BEGIN Data entries
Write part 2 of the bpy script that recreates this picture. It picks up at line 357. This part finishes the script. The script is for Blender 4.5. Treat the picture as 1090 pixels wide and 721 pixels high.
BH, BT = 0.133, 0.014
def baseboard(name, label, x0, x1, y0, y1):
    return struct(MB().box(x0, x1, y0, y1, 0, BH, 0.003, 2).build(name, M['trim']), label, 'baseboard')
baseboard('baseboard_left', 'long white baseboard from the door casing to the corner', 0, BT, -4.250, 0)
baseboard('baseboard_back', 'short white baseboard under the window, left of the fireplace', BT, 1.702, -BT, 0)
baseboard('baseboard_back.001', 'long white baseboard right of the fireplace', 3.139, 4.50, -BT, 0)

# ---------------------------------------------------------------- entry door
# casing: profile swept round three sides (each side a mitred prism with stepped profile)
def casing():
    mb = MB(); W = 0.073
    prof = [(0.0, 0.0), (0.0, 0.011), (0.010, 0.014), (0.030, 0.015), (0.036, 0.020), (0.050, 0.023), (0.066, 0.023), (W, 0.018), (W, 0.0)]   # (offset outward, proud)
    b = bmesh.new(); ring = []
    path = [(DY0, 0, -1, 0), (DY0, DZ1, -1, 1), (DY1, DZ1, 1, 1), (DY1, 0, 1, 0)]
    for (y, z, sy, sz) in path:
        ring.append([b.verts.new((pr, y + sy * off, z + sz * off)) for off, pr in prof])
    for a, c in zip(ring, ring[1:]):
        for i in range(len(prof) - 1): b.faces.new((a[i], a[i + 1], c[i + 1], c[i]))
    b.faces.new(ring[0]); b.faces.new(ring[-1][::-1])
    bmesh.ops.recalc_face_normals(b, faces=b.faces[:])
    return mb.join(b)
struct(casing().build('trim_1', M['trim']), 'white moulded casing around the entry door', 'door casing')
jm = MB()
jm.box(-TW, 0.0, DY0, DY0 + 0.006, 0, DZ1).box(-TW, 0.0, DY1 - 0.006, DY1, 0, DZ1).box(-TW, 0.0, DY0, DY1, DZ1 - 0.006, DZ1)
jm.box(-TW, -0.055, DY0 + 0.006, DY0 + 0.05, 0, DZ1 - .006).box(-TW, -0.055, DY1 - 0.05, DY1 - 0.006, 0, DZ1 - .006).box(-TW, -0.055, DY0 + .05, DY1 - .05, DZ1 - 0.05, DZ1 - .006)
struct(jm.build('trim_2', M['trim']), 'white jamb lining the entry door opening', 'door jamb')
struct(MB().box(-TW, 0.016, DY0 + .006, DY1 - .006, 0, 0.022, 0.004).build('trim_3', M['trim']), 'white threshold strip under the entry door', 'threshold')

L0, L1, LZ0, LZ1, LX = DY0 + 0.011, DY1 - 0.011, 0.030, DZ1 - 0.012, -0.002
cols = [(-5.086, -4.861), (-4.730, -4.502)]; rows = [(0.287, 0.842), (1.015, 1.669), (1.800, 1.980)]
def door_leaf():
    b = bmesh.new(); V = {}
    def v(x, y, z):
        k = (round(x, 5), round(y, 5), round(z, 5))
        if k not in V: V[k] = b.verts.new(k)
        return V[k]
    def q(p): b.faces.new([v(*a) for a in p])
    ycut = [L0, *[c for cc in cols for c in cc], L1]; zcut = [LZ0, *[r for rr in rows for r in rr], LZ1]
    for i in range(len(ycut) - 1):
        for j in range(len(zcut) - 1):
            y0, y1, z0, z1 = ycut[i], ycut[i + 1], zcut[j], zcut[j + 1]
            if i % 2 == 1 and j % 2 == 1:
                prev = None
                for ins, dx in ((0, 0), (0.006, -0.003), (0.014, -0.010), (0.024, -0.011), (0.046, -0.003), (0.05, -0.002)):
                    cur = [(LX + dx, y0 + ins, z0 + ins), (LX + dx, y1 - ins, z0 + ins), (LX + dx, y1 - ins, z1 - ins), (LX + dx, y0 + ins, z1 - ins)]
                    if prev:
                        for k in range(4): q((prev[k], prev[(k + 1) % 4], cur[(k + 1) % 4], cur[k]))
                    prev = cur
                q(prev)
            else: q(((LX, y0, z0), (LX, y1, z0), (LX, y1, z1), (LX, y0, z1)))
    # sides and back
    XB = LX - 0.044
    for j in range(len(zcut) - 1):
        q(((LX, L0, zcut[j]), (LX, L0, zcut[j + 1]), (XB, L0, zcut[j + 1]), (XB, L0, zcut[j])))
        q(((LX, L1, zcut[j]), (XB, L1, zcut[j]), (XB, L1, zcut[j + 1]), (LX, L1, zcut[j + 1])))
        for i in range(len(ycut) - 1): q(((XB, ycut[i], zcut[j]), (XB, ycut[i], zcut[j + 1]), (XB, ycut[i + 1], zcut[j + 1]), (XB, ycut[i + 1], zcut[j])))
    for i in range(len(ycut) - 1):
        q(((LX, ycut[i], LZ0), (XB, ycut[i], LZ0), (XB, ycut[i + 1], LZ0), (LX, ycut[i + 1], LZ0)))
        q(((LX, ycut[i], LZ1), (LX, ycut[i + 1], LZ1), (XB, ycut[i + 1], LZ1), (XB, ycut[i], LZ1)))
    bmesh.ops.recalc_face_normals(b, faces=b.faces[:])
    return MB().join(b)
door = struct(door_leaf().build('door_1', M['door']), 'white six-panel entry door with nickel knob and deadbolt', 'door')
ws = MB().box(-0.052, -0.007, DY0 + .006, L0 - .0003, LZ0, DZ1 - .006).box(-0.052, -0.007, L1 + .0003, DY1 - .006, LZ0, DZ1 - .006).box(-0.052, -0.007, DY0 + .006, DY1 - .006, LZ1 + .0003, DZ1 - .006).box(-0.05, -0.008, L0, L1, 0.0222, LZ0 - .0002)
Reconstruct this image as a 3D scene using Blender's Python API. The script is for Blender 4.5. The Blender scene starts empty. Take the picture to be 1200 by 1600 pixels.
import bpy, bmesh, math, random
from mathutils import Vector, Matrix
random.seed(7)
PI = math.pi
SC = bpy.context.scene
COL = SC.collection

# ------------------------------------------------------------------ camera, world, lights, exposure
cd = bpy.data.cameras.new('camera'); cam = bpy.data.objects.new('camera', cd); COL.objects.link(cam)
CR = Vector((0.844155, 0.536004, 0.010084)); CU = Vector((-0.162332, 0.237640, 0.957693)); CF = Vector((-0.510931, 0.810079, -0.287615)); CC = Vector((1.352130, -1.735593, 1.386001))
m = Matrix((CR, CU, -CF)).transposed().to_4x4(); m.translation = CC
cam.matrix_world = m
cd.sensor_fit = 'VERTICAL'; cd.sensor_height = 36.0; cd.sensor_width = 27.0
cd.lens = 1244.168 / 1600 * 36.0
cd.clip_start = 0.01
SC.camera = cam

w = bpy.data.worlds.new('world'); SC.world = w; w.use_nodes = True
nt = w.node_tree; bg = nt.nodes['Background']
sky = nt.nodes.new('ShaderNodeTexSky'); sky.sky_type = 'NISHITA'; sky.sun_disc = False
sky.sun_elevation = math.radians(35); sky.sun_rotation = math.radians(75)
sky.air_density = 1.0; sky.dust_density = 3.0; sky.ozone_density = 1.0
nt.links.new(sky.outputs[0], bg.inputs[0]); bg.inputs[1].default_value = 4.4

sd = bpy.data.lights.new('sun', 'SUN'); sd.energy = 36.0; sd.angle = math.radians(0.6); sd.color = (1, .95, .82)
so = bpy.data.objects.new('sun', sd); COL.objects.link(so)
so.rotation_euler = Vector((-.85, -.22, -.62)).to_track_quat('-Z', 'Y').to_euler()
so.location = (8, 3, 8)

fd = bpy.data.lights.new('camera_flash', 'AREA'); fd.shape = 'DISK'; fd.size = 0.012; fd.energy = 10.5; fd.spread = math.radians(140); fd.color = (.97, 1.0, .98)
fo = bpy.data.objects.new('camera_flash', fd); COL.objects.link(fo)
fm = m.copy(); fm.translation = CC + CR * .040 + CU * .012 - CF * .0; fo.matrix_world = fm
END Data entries
*To do*
Lines containing the string "Blender" should be counted; reply with their number and nothing more.

*Exercise response*
2